_Short exercise_
Scan the data. Collect each line that contains the word "follow".

_Task data_
· · · · · · ·
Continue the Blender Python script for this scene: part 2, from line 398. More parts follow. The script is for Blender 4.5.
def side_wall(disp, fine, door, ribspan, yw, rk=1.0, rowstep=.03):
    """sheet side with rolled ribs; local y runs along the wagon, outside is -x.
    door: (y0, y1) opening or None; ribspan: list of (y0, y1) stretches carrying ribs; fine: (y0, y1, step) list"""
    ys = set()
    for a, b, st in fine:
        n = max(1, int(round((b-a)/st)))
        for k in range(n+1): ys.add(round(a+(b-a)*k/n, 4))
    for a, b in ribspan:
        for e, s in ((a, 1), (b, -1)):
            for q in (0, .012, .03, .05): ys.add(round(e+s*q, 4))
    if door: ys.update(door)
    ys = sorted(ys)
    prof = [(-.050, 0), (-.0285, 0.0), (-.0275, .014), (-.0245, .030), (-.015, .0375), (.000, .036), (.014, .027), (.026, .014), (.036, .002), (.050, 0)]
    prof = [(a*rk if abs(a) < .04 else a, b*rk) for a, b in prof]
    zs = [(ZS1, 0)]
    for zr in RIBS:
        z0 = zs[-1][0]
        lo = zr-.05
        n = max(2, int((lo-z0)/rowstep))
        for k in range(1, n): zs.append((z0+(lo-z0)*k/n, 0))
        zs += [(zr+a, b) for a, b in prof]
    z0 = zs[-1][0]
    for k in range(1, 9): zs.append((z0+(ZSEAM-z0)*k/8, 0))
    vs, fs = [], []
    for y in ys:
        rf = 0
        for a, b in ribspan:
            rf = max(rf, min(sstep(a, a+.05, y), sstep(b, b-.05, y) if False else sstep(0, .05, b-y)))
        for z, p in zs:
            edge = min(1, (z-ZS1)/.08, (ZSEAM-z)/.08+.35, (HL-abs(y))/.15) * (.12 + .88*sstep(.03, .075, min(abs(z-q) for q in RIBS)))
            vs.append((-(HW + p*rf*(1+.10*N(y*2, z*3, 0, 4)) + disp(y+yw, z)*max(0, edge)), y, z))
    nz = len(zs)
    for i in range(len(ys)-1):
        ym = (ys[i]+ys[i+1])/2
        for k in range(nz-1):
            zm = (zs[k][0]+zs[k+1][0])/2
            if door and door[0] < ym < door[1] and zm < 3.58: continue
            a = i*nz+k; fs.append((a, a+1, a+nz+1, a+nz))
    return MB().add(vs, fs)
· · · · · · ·
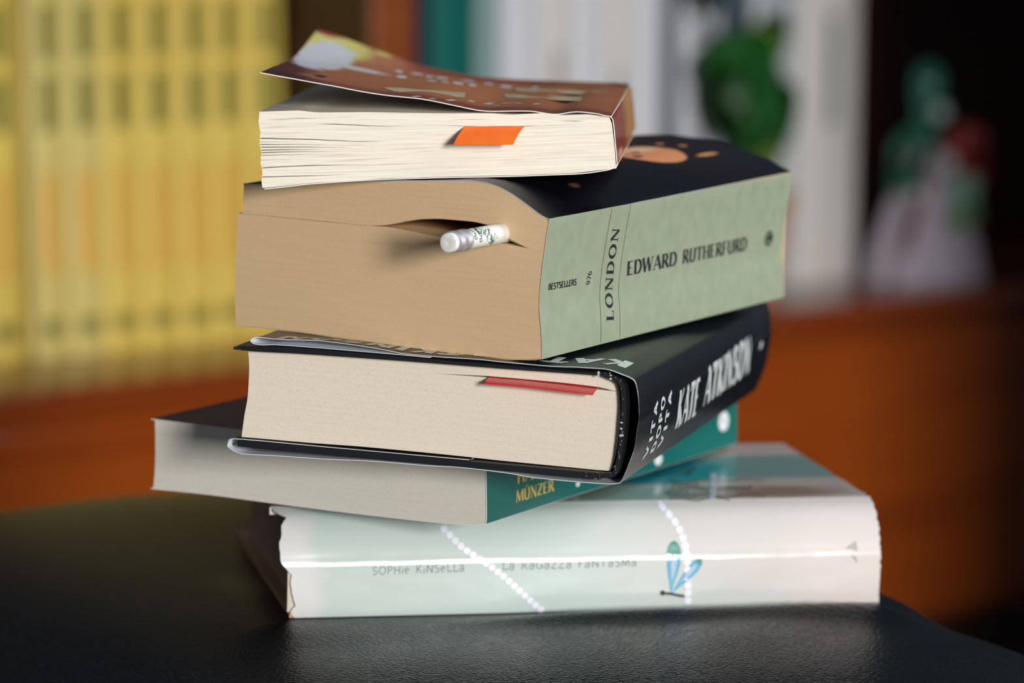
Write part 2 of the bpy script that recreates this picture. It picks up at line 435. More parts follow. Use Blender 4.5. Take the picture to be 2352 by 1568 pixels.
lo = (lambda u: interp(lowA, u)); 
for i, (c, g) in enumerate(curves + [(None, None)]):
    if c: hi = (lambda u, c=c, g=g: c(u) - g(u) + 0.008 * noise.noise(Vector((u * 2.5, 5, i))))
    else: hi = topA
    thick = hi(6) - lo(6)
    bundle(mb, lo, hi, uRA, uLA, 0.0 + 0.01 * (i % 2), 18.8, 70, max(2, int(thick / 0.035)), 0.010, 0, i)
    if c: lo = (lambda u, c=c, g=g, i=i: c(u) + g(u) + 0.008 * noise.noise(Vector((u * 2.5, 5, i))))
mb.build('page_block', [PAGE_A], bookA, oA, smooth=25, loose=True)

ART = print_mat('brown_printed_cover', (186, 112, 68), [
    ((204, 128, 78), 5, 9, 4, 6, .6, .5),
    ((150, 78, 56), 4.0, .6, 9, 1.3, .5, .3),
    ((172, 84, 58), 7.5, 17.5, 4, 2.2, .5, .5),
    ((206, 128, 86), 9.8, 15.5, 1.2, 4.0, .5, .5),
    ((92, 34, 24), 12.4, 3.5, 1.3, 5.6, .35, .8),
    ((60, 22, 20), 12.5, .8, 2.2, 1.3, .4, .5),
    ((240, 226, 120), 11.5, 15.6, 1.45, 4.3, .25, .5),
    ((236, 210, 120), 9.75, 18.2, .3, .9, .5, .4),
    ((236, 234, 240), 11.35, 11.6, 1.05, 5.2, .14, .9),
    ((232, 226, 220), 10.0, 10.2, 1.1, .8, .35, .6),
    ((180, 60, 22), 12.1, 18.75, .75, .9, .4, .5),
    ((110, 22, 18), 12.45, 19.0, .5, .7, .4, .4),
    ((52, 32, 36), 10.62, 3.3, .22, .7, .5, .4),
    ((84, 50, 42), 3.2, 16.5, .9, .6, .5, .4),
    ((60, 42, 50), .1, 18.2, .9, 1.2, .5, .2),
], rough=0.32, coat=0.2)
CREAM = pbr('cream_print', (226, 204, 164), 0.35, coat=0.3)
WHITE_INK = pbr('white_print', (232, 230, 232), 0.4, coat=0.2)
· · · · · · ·
_The answer_
Continue the Blender Python script for this scene: part 2, from line 398. More parts follow. The script is for Blender 4.5.
Write part 2 of the bpy script that recreates this picture. It picks up at line 435. More parts follow. Use Blender 4.5. Take the picture to be 2352 by 1568 pixels.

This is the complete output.